Boss wants to “push on” after his first year with Ulster went “better” than he had planned.

“I was hoping last season would go quite well for me, but it was great and the couple of bonuses at the end – winning the league with Ulster and being capped by Ireland – really topped it off for me.”

Describing his first cap, earned against the country of his birth, New Zealand, as “like a fairytale”, Boss wants to build on the foundation of work he put in during the summer tour. And he obviously made an impression as he has been retained in the Ireland squad for this week’s mini training camp in Dublin (the squad assembles on Sunday).

“The two caps is something for me to start from.
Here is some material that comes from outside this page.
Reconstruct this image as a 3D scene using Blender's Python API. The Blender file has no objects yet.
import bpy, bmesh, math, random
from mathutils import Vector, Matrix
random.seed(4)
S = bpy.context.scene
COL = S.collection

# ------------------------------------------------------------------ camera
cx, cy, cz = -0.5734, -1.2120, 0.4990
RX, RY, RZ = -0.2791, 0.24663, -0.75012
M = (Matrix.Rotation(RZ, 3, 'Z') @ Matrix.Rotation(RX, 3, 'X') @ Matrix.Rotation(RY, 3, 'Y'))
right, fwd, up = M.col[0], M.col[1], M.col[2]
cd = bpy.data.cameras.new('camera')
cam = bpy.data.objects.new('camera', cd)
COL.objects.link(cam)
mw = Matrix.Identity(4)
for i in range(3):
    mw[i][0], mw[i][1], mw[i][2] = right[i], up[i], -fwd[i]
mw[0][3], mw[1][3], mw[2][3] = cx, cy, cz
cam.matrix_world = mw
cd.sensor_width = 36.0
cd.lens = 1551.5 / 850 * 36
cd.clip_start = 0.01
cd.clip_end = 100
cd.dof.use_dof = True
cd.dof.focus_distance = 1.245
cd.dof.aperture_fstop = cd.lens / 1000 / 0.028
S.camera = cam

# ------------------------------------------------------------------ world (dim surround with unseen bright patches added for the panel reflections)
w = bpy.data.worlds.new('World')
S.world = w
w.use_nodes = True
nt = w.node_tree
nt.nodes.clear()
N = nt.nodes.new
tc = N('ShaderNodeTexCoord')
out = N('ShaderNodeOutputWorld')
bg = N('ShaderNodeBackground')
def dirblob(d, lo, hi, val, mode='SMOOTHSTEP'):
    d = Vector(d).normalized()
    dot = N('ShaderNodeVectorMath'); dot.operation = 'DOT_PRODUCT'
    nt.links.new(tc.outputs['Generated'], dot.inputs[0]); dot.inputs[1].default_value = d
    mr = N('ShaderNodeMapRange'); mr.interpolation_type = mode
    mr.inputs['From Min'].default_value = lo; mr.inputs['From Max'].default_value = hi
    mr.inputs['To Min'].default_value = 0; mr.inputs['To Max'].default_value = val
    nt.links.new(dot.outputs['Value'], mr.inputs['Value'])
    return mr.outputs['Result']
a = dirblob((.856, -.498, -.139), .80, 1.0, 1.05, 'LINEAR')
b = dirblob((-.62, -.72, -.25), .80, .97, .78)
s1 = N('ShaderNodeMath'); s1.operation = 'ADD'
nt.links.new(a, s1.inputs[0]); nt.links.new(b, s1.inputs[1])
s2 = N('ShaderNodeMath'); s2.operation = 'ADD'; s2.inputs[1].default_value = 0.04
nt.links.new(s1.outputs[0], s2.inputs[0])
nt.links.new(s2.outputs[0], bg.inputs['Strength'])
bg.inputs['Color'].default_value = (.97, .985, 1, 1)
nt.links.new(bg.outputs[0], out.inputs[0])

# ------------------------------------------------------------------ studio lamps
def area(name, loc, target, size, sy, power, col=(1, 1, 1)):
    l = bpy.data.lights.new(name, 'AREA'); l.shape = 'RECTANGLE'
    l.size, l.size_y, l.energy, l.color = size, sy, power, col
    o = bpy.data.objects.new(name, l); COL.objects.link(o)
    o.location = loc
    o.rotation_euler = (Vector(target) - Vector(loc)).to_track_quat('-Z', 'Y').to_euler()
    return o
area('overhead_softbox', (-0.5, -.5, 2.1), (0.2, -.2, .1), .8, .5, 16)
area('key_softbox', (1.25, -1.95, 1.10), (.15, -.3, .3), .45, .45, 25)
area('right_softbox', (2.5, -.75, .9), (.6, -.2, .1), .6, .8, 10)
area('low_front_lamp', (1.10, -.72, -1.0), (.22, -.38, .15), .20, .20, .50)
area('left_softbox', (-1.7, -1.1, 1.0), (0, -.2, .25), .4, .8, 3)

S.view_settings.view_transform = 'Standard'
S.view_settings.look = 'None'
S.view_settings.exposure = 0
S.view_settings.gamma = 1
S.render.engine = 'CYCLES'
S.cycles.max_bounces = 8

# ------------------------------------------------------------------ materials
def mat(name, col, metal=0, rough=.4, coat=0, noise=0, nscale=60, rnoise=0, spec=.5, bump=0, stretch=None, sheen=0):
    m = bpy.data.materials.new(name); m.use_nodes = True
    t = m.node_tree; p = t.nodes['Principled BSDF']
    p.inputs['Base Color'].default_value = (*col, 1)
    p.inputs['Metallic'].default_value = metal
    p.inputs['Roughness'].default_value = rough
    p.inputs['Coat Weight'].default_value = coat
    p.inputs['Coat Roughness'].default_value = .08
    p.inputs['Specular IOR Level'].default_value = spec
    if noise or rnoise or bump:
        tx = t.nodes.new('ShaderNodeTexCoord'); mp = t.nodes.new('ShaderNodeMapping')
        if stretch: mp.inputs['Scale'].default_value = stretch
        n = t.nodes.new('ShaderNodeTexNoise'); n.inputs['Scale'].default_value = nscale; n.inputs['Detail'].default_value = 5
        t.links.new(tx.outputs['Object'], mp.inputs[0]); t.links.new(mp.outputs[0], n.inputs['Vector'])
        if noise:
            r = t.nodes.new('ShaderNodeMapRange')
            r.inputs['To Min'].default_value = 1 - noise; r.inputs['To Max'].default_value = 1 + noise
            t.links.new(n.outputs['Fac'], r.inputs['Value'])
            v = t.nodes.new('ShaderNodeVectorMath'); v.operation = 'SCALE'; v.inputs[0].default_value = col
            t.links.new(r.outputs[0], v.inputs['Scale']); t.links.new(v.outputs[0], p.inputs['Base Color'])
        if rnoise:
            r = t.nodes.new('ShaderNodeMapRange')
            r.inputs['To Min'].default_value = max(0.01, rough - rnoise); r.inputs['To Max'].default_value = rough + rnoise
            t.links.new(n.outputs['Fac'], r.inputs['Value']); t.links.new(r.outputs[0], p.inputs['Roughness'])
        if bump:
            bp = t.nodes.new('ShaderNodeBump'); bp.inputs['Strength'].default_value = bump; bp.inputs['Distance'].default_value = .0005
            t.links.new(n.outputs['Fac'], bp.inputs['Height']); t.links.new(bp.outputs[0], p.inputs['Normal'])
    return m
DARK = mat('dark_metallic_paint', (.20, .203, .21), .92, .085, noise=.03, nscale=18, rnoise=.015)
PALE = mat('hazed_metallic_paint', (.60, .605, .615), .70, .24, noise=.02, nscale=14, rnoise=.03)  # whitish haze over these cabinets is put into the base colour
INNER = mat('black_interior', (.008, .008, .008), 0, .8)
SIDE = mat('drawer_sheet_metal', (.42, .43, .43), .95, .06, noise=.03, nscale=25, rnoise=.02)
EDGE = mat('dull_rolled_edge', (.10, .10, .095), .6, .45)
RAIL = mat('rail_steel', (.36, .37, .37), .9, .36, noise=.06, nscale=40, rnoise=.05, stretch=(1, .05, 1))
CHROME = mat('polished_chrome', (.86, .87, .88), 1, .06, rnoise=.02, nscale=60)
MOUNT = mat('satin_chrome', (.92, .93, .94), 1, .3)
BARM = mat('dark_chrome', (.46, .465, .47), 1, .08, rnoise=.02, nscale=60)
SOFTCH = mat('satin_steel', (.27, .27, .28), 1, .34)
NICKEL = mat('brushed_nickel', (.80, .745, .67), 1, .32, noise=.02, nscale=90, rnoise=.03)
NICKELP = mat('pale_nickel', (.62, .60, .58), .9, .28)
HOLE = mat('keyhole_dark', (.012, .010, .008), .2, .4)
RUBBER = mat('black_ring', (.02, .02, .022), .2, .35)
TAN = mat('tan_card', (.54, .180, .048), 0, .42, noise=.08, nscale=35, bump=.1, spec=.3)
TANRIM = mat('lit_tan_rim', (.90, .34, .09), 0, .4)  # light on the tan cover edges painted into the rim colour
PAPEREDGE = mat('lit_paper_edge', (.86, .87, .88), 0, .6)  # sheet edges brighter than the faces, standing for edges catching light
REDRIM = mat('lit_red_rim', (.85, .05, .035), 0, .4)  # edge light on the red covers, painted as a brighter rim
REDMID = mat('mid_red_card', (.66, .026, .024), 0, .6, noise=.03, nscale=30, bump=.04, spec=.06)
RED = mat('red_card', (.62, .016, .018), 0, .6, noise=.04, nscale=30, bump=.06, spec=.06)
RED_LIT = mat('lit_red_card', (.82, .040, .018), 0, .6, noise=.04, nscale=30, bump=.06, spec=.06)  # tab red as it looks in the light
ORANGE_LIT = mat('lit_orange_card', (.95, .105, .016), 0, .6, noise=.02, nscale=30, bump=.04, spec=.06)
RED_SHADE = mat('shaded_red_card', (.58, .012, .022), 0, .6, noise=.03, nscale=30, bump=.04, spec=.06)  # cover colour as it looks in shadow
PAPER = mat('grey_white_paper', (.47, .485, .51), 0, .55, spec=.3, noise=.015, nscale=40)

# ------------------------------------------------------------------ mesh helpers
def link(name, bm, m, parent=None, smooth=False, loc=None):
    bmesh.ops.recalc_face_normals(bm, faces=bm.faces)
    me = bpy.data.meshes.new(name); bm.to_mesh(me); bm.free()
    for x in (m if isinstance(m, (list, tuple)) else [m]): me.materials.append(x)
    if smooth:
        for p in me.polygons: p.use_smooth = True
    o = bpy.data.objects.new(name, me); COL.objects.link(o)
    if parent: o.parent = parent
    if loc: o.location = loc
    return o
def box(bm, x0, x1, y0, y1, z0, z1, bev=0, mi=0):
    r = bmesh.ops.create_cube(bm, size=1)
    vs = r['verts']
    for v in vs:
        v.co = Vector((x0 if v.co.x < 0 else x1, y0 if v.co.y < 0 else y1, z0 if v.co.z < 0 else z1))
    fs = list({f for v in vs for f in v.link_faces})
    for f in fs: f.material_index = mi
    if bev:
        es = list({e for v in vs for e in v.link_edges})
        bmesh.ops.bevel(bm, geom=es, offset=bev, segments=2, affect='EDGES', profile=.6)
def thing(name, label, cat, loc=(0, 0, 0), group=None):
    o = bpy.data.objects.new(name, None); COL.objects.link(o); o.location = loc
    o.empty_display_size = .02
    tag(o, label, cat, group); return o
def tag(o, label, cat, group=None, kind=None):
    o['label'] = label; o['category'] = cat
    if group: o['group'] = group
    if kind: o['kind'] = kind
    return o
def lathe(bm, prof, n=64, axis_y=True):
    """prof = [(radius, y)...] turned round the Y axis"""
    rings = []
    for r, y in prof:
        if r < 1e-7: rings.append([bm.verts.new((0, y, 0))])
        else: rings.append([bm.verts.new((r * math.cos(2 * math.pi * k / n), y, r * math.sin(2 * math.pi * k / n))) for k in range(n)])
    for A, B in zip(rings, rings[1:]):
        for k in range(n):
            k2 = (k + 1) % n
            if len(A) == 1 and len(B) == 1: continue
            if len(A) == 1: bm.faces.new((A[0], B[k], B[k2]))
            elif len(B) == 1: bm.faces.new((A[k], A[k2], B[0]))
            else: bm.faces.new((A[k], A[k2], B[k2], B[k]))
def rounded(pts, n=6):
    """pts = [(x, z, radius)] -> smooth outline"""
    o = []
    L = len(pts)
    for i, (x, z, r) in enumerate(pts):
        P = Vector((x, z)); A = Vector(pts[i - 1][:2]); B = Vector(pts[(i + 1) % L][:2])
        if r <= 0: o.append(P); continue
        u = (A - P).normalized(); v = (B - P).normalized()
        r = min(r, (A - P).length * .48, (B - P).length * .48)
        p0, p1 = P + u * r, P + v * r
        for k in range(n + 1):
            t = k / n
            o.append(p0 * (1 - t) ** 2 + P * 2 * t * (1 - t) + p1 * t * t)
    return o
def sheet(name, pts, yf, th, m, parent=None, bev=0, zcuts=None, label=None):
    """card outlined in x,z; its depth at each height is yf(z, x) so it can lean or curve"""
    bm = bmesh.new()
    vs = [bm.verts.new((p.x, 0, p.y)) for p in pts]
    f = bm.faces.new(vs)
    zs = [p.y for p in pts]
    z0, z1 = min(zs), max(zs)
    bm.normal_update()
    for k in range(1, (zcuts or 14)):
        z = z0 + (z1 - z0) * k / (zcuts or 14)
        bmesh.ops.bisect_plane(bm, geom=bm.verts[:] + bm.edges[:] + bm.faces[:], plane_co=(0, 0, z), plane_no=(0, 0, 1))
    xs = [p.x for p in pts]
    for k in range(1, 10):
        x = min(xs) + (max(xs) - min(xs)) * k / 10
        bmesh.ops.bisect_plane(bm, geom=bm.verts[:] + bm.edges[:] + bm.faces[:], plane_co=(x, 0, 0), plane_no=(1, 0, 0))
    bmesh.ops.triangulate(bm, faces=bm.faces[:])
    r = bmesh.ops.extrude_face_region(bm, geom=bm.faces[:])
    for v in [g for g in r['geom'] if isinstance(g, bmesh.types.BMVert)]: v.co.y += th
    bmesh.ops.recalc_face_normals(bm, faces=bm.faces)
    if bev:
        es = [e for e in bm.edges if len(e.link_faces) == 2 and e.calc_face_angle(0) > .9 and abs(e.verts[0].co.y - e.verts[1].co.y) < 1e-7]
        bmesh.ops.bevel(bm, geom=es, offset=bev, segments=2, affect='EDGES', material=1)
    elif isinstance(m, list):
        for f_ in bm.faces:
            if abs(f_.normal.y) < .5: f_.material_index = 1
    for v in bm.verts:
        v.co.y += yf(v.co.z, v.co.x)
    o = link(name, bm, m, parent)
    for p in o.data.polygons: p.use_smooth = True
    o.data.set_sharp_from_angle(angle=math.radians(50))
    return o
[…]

You have to wait and see what happens with form and there is a bit of depth in the half-back position so you have to wait and see how the season progresses, but hopefully I can maintain my place (in the squad) and add to those two caps.”

For a man who has yet to play at the ‘old’ Lansdowne Road, game-time in November’s internationals against South Africa, Australia and the Pacific Islands will be a must.